It’s tough being a DEA agent. The pay isn’t great, the working conditions are brutal and the job is highly dangerous. And even worse, you have to worry about your kid conducting illicit raids on drug traffickers.
Wait, what?
Trap House
The Bottom Line
Makes you long for the realism of ‘Spy Kids.’
Release date: Friday, November 14
Cast: Dave Bautista, Jack Champion, Bobby Cannavale, Sophia Lillis, Kate del Castillo, Tony Dalton, Whitney Peak, Inde Navarrette, Zaire Adams, Blu del Barrio
Director: Michael Dowse
Screenwriters: Tom O’Connor, Gary Scott Thompson
Rated R,
1 hour 43 minutes
Hard as it may be to believe, that’s the absurd premise of the new action-thriller film reuniting Dave Bautista and director Michael Dowse, who previously collaborated on Stuber. Now that buddy comedy was absurd, but it has nothing on Trap House, in which Bautista plays Ray, a Texas-based DEA agent whose son goes rogue along with several of his high school friends. Amazingly, very little of this is played for laughs, except of the unintentional variety.
It’s a credit to Bautista’s big-lug charisma that the film goes down as easily as it does. While the actor has demonstrated that he’s fully capable of more ambitious assignments, he handles his prosaic chores here very well and even manages to provide some emotional depth to his character, a widowed father attempting to juggle his demanding professional and parental responsibilities.
Nonetheless, it’s a losing battle, with the plot inanities piling on rapidly. The story begins with Ray and his genial partner Andre (Bobby Cannavale, underused) spearheading a raid on a gas station that houses a tunnel direct to Mexico. In the ensuing chaos, snipers from across the border (they must be very good shots) kill one of the agents.
It turns out that the slain agent’s son Jesse (Blu del Barrio) is a schoolmate of Ray’s son Cody (Jack Champion, Avatar: The Way of Water). To get revenge for the killing and provide much needed money for Jesse and his now widowed mother, Cody and his classmates (Sophia Lillis, Whitney Peak, Zaire Adams) start a GoFundMe campaign.
No, not really. Instead, they do the much more sensible thing. Namely, going after the drug traffickers themselves by raiding Mexican cartel trap houses and robbing their mules, using equipment borrowed from their parents including night-vision goggles and beanbag shotguns. Their first raid proves successful but they only net $497, leading them to go bigger and bolder with their illicit operations while an increasingly befuddled Ray and Andre wonder what the hell is going on.

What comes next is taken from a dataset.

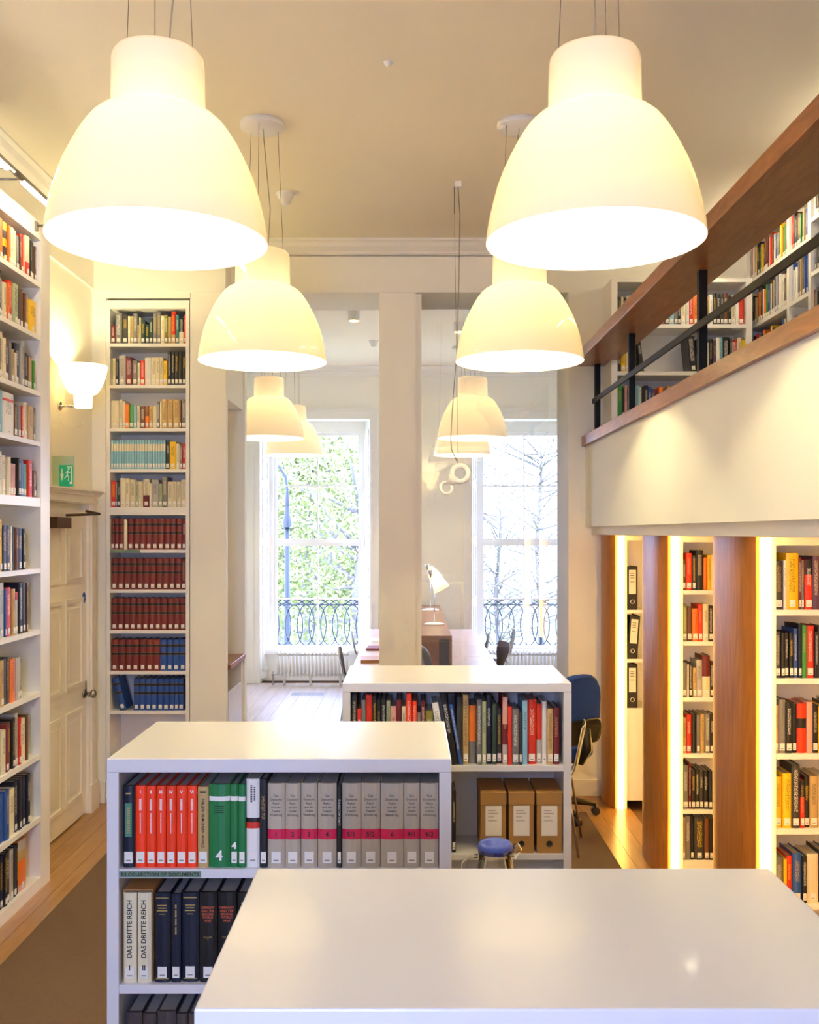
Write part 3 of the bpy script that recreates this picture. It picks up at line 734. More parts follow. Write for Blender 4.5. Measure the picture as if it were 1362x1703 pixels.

Naturally, none of this sits well with the cartel leader, Benito (Tony Dalton, who has some experience with this sort of thing since he played the villainous Salamanca on Better Call Saul). Or with Benito’s highly ambitious, even more ruthless sister Natalia (Kate del Castillo, who also has some related experience that you can easily research for yourselves).
The sort of film in which the bad guy declares that he wants to “flush out the rats!” and makes one underling shoot another, Trap House gets increasingly loopy as it goes along — especially in its late plot twist involving Cody’s burgeoning romance with another classmate (Inde Navarrette) that just goes to show that relationships can be risky physically as well as emotionally.
Director Dowse handles the action sequences proficiently, if not very excitingly, while screenwriters Tom O’Connor and Gary Scott Thompson can’t seem to decide if they want to go fully gritty or fully comedic. They land closer to the former, with the result that Trap House never achieves a coherent tone. The fact that it ends with a tease of a sequel represents the sort of optimism you can only find in the film business.